* begin *
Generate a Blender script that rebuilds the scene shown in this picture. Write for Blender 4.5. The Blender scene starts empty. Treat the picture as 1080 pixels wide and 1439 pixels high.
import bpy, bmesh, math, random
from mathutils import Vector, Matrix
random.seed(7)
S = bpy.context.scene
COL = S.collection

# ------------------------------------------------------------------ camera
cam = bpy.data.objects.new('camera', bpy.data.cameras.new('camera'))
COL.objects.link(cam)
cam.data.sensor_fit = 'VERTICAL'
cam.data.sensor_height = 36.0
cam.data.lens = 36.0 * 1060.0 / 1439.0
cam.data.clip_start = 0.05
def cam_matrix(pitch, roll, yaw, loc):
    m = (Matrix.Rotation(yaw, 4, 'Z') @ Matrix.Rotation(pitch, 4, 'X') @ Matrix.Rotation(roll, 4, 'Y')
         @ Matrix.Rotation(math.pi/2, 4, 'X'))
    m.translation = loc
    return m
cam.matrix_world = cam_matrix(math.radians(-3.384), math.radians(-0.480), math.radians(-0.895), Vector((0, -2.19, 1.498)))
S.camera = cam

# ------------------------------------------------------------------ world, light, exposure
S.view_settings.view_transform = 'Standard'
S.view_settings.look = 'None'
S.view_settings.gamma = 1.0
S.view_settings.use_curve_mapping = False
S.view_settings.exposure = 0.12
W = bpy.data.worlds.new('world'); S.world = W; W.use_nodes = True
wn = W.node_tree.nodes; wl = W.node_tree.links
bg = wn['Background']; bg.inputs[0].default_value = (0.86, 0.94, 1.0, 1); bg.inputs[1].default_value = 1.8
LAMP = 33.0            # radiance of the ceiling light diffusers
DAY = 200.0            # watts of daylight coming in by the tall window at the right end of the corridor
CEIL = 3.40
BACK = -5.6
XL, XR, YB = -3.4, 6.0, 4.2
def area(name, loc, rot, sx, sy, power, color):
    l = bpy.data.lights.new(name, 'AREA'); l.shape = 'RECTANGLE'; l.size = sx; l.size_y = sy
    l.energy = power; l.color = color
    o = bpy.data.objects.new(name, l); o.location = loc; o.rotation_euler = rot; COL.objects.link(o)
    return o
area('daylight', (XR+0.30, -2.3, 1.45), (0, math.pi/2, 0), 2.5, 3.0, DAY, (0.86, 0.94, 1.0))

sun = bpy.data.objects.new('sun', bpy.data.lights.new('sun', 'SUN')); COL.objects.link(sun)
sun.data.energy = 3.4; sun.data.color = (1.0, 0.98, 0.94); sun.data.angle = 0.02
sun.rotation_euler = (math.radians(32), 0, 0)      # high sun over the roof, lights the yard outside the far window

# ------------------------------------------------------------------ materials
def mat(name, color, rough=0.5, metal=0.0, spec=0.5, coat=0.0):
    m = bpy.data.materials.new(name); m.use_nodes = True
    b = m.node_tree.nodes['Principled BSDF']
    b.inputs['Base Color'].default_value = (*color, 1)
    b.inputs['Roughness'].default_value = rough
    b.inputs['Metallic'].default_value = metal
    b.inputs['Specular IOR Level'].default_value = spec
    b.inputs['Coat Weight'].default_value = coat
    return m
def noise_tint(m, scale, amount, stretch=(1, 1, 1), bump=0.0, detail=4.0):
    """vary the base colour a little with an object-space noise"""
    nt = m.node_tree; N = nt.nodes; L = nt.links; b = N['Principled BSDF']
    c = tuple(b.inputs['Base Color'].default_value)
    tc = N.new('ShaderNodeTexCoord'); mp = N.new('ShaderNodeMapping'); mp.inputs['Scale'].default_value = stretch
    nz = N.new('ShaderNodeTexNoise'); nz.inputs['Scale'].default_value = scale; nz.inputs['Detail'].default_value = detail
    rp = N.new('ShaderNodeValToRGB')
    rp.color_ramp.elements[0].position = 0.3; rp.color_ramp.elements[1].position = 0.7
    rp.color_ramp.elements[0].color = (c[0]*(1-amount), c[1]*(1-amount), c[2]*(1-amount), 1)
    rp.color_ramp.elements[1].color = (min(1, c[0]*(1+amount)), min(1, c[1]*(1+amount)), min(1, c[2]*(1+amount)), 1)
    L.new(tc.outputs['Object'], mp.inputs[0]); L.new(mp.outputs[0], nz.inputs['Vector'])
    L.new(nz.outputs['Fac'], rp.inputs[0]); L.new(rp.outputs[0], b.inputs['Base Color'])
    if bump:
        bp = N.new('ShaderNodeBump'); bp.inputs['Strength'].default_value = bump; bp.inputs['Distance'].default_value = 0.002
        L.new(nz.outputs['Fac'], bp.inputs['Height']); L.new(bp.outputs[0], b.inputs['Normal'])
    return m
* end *
Restate the first line and every line after it, word for word, stopping once the line with "COL = S.collection" is done.

Generate a Blender script that rebuilds the scene shown in this picture. Write for Blender 4.5. The Blender scene starts empty. Treat the picture as 1080 pixels wide and 1439 pixels high.
import bpy, bmesh, math, random
from mathutils import Vector, Matrix
random.seed(7)
S = bpy.context.scene
COL = S.collection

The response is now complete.